Crashing UK economy needs lower rates

ICYMI, here’s a summary of my comments on X (formerly Twitter) on today’s Bank of England announcement…

The Bank of England’s decision to cut interest rates by ¼% to 4½% was welcome but completely overshadowed by a gloomy set of forecasts. The MPC has been forced to act because the UK economy is crashing.

The Bank now expects GDP to stagnate in the short term and to grow by just ¾% in 2025 as a whole – half the pace predicted as recently as last November.

It is hard to see the new forecasts as anything other than a damning assessment of the fallout from the Budget. Other major economies in Europe have also stalled, notably Germany, France and Italy, but the turnaround has been much sharper in the UK.

Moreover, headline inflation is now expected to rise as high as 3.7% later in the year. This is mainly due to “higher global energy costs and regulated price changes” (the Ofgem cap), but “underlying domestic inflationary pressures are expected to wane further” (so it is still OK to cut rates).

I don’t expect inflation to rise that far myself, given the weakness of broad money growth and the collapse in economic activity, especially the labour market. But it is reassuring that the MPC is willing to look past the temporary impact of higher energy prices and to keep lowering rates.

The Bank will probably continue cutting gradually, but rates will remain ‘restrictive’, meaning that they will still hold back growth. It would have been better to cut by at least ½% today, as recommended by the IEA’s Shadow Monetary Policy Committee and by two members of the real MPC.

Remember also that the OBR had already factored in another 1% of cuts over the next year or so (to 3½%) in the October Budget. Rate cuts along these lines will not therefore improve the forecasts for the public finances.

In short, it is good news that rates have been cut, and they will almost certainly be cut further over the course of 2025. But the key driver is the worsening economic outlook, with growth stagnating and inflation expected to pick up sharply. Overall, then, there is very little to cheer here.

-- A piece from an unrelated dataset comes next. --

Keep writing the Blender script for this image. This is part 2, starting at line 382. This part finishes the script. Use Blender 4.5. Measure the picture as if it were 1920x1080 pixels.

ps. here is a handy chart of all the Bank of England’s new growth forecasts:

Two more takeaways. Firstly, there is a good chance that growth is actually lower this year than last, which would be a huge political blow to the government and to Rachel Reeves in particular. But secondly, also note the upward revisions to later years – if the OBR does the same this could preserve some of the fiscal headroom, despite a weaker 2025.